── THE RECORDS

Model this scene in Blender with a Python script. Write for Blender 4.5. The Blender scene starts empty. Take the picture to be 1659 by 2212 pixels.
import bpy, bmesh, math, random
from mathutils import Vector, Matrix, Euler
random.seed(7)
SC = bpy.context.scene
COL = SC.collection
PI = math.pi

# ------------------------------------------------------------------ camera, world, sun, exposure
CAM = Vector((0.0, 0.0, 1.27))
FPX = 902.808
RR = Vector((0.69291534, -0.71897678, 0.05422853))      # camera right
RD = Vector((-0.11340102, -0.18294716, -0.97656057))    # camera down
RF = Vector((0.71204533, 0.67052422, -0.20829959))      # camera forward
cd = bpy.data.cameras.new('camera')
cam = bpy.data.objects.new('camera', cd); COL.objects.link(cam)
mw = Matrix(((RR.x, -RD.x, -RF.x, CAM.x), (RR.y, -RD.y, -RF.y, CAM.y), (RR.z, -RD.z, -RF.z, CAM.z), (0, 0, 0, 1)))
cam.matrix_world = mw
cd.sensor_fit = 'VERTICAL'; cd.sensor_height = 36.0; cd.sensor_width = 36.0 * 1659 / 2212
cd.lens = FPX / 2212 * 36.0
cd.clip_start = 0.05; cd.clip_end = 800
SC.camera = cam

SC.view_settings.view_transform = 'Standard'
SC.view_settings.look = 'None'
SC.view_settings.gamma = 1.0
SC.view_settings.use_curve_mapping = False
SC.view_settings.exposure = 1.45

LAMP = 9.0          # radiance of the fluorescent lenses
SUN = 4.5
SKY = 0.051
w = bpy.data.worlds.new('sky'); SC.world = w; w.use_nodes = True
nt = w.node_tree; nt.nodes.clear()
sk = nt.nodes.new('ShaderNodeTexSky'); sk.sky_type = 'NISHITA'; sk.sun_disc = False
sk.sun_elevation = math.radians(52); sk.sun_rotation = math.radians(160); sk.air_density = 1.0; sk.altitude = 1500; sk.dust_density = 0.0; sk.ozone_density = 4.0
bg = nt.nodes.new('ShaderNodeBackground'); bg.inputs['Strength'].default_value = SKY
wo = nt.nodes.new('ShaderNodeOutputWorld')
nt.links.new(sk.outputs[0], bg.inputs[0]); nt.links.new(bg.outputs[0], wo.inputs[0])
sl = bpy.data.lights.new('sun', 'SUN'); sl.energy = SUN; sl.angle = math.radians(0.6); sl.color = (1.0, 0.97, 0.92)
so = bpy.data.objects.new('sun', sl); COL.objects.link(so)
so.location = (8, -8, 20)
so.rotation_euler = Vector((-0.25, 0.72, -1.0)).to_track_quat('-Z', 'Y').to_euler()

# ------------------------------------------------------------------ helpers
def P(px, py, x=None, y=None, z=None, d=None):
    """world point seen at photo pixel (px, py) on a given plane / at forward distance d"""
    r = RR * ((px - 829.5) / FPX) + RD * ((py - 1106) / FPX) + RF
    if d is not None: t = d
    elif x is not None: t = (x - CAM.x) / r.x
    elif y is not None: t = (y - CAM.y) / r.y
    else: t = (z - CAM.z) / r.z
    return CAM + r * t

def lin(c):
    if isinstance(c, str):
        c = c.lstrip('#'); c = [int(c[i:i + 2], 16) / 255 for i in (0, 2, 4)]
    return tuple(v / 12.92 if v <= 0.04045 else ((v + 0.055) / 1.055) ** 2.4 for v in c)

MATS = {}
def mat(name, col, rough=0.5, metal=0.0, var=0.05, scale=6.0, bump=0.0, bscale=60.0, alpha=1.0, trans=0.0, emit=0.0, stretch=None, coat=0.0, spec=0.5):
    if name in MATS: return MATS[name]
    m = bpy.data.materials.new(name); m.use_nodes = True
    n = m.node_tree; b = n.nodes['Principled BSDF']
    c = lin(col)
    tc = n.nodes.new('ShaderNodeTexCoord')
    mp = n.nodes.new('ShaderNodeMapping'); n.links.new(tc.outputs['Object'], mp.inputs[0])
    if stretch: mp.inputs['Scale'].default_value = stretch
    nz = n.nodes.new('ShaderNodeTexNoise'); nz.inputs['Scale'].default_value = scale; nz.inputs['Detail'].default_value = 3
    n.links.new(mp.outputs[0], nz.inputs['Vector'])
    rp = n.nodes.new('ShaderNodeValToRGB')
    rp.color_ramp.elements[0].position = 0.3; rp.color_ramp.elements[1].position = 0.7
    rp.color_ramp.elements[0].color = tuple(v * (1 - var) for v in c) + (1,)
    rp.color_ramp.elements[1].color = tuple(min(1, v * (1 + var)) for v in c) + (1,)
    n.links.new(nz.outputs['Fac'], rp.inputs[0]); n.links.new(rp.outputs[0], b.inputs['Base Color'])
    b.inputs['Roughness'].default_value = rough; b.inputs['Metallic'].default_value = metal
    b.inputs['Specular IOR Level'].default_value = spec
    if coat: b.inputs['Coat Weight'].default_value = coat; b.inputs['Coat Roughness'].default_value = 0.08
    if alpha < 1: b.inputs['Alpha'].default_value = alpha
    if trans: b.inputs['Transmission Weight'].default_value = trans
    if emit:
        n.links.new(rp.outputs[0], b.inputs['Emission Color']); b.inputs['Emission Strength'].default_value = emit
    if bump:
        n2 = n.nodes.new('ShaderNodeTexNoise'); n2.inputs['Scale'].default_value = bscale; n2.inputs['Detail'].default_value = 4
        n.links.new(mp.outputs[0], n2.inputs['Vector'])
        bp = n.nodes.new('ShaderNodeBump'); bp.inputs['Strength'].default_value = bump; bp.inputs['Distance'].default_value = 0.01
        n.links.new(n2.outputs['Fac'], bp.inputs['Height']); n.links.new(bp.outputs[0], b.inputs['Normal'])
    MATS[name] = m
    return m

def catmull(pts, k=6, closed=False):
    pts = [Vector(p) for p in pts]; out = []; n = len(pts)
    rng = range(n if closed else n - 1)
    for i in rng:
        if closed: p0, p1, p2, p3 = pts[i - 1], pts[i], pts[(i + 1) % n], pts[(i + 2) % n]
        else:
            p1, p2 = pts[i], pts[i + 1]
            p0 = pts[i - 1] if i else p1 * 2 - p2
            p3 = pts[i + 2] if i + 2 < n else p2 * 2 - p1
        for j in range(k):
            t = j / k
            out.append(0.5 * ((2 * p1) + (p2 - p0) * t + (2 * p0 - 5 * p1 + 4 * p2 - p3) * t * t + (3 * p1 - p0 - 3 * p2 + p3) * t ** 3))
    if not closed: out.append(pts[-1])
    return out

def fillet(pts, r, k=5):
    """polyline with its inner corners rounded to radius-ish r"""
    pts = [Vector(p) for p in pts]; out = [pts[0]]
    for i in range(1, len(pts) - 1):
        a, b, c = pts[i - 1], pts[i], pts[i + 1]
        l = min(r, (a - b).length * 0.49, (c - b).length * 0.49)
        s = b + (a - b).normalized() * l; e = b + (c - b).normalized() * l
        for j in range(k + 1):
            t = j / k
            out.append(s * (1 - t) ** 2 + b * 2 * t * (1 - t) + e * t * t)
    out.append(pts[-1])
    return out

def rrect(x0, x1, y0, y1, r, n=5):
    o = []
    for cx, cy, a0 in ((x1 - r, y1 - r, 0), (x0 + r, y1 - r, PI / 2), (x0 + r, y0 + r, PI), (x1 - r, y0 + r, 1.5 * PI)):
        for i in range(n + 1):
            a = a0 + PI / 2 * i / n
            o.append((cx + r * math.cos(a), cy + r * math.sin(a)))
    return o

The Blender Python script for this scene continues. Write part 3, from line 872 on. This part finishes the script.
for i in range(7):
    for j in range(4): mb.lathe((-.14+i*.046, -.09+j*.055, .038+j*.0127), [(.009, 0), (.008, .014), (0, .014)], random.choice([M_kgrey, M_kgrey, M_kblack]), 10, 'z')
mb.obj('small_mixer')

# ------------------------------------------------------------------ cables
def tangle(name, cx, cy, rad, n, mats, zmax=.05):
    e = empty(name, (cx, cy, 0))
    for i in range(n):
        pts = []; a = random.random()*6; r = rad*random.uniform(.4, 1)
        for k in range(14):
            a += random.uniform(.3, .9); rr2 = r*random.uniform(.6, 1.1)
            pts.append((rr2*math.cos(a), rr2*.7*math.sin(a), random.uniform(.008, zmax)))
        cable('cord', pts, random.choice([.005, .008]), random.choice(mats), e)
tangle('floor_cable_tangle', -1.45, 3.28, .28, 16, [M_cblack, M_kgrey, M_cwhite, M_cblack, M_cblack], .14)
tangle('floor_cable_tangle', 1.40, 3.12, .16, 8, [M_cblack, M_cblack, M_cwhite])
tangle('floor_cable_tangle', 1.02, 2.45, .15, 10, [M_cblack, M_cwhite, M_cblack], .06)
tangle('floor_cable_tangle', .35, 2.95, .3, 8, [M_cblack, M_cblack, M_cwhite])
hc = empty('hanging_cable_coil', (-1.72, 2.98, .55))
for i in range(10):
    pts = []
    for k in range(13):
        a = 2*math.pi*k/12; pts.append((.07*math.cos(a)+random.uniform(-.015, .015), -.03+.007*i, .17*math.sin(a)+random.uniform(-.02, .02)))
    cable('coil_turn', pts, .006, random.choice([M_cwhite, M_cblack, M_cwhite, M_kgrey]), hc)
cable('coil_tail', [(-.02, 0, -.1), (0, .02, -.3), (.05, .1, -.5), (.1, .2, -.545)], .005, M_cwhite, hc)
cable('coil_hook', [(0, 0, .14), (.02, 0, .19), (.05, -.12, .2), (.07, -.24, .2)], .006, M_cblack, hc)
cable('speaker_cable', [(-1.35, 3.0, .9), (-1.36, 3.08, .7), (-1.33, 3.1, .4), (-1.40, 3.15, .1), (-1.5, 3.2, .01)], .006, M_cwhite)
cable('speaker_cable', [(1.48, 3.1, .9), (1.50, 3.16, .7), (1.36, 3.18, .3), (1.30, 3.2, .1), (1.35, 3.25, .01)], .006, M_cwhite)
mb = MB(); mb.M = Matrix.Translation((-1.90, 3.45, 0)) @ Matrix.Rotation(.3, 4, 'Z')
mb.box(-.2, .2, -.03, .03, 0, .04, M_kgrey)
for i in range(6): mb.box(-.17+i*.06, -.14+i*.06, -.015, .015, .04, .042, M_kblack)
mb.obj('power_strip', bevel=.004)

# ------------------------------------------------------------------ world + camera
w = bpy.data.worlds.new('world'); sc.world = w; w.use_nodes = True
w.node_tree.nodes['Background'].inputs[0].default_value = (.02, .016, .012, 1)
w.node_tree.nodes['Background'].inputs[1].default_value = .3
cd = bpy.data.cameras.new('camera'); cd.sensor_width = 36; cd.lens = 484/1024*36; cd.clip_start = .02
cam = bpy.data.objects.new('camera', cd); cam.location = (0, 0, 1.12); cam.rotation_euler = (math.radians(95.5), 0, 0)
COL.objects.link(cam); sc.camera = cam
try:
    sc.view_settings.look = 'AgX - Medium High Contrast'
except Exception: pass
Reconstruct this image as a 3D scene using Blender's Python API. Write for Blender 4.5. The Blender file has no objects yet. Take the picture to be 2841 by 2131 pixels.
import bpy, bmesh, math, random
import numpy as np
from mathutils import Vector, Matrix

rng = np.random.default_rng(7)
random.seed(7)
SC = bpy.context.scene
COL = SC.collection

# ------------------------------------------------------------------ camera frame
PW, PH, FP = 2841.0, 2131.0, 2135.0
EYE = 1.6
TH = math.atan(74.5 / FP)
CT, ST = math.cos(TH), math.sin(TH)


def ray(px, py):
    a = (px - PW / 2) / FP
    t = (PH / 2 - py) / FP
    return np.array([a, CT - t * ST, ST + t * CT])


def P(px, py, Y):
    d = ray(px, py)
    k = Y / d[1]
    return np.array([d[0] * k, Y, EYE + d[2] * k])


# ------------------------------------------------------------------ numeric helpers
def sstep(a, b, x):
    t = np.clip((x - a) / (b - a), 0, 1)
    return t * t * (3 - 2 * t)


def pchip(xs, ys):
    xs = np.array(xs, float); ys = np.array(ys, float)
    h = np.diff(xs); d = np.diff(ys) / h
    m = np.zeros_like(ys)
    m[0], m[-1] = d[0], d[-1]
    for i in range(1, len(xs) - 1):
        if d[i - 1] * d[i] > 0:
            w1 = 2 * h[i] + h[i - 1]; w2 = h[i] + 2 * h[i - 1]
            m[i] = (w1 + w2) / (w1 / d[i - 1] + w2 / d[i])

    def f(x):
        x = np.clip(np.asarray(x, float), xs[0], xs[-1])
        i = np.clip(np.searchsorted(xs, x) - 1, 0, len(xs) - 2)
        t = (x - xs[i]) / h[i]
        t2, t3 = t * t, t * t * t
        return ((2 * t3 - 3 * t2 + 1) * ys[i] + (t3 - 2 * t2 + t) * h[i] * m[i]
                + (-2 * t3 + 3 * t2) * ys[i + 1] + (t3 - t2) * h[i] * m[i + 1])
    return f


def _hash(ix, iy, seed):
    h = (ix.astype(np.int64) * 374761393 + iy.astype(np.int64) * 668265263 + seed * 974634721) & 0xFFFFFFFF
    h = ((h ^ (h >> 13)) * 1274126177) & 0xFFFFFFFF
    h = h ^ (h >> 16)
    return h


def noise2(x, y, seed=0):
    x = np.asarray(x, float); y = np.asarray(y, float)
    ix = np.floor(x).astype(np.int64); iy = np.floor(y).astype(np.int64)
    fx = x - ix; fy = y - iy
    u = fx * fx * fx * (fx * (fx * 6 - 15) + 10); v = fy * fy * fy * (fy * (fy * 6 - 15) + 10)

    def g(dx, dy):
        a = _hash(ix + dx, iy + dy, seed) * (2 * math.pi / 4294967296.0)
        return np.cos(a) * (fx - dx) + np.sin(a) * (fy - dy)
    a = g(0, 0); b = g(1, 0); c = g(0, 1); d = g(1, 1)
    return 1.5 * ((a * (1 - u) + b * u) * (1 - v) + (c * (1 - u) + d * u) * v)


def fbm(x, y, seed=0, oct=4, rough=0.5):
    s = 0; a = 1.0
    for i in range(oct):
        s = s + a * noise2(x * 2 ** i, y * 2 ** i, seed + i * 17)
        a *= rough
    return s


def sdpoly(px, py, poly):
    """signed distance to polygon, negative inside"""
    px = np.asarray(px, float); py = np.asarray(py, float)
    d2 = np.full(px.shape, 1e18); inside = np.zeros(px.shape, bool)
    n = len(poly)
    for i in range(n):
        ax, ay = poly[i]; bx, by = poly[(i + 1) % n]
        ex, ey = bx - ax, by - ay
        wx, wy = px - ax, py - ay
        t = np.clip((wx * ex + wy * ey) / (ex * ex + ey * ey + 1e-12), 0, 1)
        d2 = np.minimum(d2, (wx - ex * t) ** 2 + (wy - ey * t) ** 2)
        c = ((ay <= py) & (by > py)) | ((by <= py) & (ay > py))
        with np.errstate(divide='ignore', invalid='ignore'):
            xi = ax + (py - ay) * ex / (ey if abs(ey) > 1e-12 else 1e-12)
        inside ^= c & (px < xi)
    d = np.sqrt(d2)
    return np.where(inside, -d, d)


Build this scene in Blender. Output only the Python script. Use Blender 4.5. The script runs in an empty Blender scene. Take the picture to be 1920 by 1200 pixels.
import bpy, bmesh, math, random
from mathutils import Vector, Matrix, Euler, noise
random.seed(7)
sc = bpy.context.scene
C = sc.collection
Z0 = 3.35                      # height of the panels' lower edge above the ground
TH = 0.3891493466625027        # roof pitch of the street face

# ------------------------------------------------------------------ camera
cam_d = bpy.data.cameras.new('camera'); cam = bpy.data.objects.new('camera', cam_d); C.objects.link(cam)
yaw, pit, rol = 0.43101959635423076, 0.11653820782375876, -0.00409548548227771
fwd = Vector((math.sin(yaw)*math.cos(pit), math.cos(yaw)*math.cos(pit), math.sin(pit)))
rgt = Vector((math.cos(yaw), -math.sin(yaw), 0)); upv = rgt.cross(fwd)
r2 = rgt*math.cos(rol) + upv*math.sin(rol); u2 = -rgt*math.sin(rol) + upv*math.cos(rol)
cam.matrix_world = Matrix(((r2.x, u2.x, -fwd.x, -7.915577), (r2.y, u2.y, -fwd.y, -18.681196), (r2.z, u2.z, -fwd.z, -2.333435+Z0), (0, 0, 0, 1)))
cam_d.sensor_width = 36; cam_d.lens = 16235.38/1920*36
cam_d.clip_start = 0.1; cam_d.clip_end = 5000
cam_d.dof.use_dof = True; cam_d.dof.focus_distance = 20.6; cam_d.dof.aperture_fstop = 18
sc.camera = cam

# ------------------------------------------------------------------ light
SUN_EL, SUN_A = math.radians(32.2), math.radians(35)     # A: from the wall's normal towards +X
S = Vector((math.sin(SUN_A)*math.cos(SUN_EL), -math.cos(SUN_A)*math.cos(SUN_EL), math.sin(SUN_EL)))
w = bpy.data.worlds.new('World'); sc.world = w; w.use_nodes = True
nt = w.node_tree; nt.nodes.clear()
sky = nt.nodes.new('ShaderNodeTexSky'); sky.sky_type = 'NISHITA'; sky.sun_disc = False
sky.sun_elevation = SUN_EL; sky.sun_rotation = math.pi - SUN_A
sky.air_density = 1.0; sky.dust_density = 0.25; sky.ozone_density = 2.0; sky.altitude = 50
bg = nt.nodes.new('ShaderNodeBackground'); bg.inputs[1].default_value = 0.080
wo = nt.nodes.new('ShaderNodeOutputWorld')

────

__WHAT THIS TASK INVOLVES__: Set the lines down exactly, from the first line of the records to the line where "SC.view_settings.exposure = 1.45" appears, with both ends kept.

__ANSWER TO THE EXERCISE__:
Model this scene in Blender with a Python script. Write for Blender 4.5. The Blender scene starts empty. Take the picture to be 1659 by 2212 pixels.
import bpy, bmesh, math, random
from mathutils import Vector, Matrix, Euler
random.seed(7)
SC = bpy.context.scene
COL = SC.collection
PI = math.pi

# ------------------------------------------------------------------ camera, world, sun, exposure
CAM = Vector((0.0, 0.0, 1.27))
FPX = 902.808
RR = Vector((0.69291534, -0.71897678, 0.05422853))      # camera right
RD = Vector((-0.11340102, -0.18294716, -0.97656057))    # camera down
RF = Vector((0.71204533, 0.67052422, -0.20829959))      # camera forward
cd = bpy.data.cameras.new('camera')
cam = bpy.data.objects.new('camera', cd); COL.objects.link(cam)
mw = Matrix(((RR.x, -RD.x, -RF.x, CAM.x), (RR.y, -RD.y, -RF.y, CAM.y), (RR.z, -RD.z, -RF.z, CAM.z), (0, 0, 0, 1)))
cam.matrix_world = mw
cd.sensor_fit = 'VERTICAL'; cd.sensor_height = 36.0; cd.sensor_width = 36.0 * 1659 / 2212
cd.lens = FPX / 2212 * 36.0
cd.clip_start = 0.05; cd.clip_end = 800
SC.camera = cam

SC.view_settings.view_transform = 'Standard'
SC.view_settings.look = 'None'
SC.view_settings.gamma = 1.0
SC.view_settings.use_curve_mapping = False
SC.view_settings.exposure = 1.45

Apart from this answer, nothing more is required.